Thank you! While it was great to be able to prove to myself I was able to make it on my own, that was never what I wanted. I was so scared to be honest, because people can be so judgemental, but the way this man loves me is undeniable. When I asked him to leave, I was not nice. The things I said to him and the way I treated him even in the months after, while probably justified in some ways, make me embarrassed. I broke him down, but in looking back, it was because I was so broken. He was/is so concerned about me being resentful of any punishment he puts in place since ultimately he is the primary reason our roles reversed so drastically, but I think he is finally understanding how much I NEED the dominance from him. I am so excited to have found this forum!

Jacob HF
Posts: 229
Joined: Sun Jul 19, 2020 10:53 am
Location: Sacramento, CA
Contact:

Re: Hey from GA! New to DD- all advice appreciated!

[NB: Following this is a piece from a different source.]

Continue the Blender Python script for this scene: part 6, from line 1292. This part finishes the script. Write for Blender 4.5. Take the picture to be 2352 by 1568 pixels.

Post by Jacob HF » Thu Aug 26, 2021 10:20 am

Danielle,

I feel like after you took the time to write that I should say something profound, or at least longer. But, I don't have anything for you.

Welcome to the Forum.

--Jacob

Summer
Posts: 287
Joined: Wed Apr 28, 2021 3:29 pm
Location: Missouri

Re: Hey from GA! New to DD- all advice appreciated!

Post by Summer » Thu Aug 26, 2021 12:12 pm

Take his hesitancy as a blessing even though you’re wanting that hesitancy to disappear. He loves you and doesn’t want to hurt you. That’s a great thing. Since he’s beginning to see the benefit of returning to previous roles, I’m sure things will go great for you two.

I have no actual experience as of yet, so take my comments lightly, but I’m happy for you and your husband and will love to hear how it all unfolds for you two.

Jacob HF
Posts: 229
Joined: Sun Jul 19, 2020 10:53 am
Location: Sacramento, CA
Contact:

Re: Hey from GA! New to DD- all advice appreciated!

Post by Jacob HF » Thu Aug 26, 2021 1:23 pm

I agree with Summer,

Hesitancy at a new idea is very healthy. Since you introduced the idea it means that you had already gotten used to it enough to be willing to bring it up. He will need to catch up.

He will need to learn that it isn't going to harm you and he will need to learn what he can do without harming you. He will need to learn what you need and what you want and what to do when they are not the same.

I do have a caution for you. While you are waiting for him to catch up to you you may be tempted to misbehave in small ways to challenge him to do something about it. We call it bratting. It can happen intentionally or subconsciously. Eventually, he will learn to tell when you are bratting but right now he probably can't. You need to be self-aware enough to see when you are tempted and talk to him about it instead of challenging him. It's okay to ask for a spanking if you need it, whether you have done anything wrong or not.

Above all the keys are communication, honesty, and patience.